Por mais incrível que seja o Projeto Victor, por mais minucioso, sabemos que um tema que hoje seja considerado de repercussão geral aparente, poderá, com o tempo, ter sua aplicação alterada. E, para isso, dependeremos do controle humano do trabalho.
E, o ato de julgar, que já nem era assim tão solitária, pois já contava com a fundamentação em jurisprudências, de trabalhos jurídicos e ainda com uma equipe de assessores, agora conta com a pré-elaboração necessária, para o conhecimento da máquina, e será assessorada por algoritmos.
E os advogados devem se preparar para conhecer todas as defesas processuais cabíveis, e também alguns termos como “tratamento de dados”, “auditabilidade”, “manto da invisibilidade”, só como exemplos.
Mas, tenho algumas considerações que ainda me fazem ficar atenta a estes projetos. Considero ser direito fundamental de qualquer pessoa, ter seu caso examinado em suas peculiaridades, a fim de se evitar violações a princípios constitucionais ou mesmo à homogeneização de julgamentos pelo STF, decorrentes de julgamentos realizados exclusivamente pelo Victor.
E, ainda, pelo fato de que, a efetiva implantação destes projetos nos tribunais brasileiros, tiveram pouca participação da sociedade, ou mesmo da comunidade jurídica.
Então, respondendo à pergunta sobre “quando o robô vai sentenciar a sua causa”?

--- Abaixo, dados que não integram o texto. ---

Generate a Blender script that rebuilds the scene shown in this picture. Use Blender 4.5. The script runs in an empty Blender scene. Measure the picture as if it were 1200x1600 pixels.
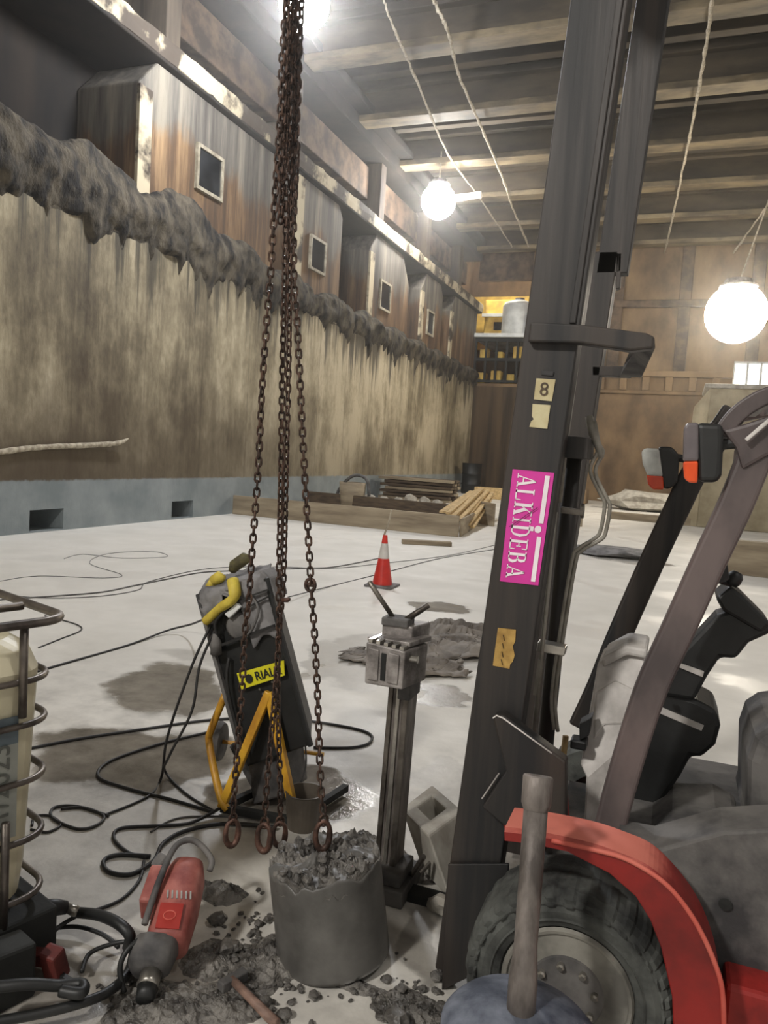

A atual proposta é para decisões automatizadas em atividades repetitivas e burocráticas. Nada além disso!!!
O olhar do juiz, o seu convencimento, o trato humanizado, os detalhes que vão além do repetitivo, não podem ser desconsiderados. A capacidade humana ainda prevalece sobre a tecnologia.
E quanto a nós, advogados, continuamos sendo imprescindíveis à democracia. Vamos nos preparar para entender e atentar para os desafios éticos na utilização de IA, na transparência dos algoritmos, na necessária imparcialidade ou nos vieses presentes nos dados e, principalmente, na responsabilidade pelo uso ético da tecnologia.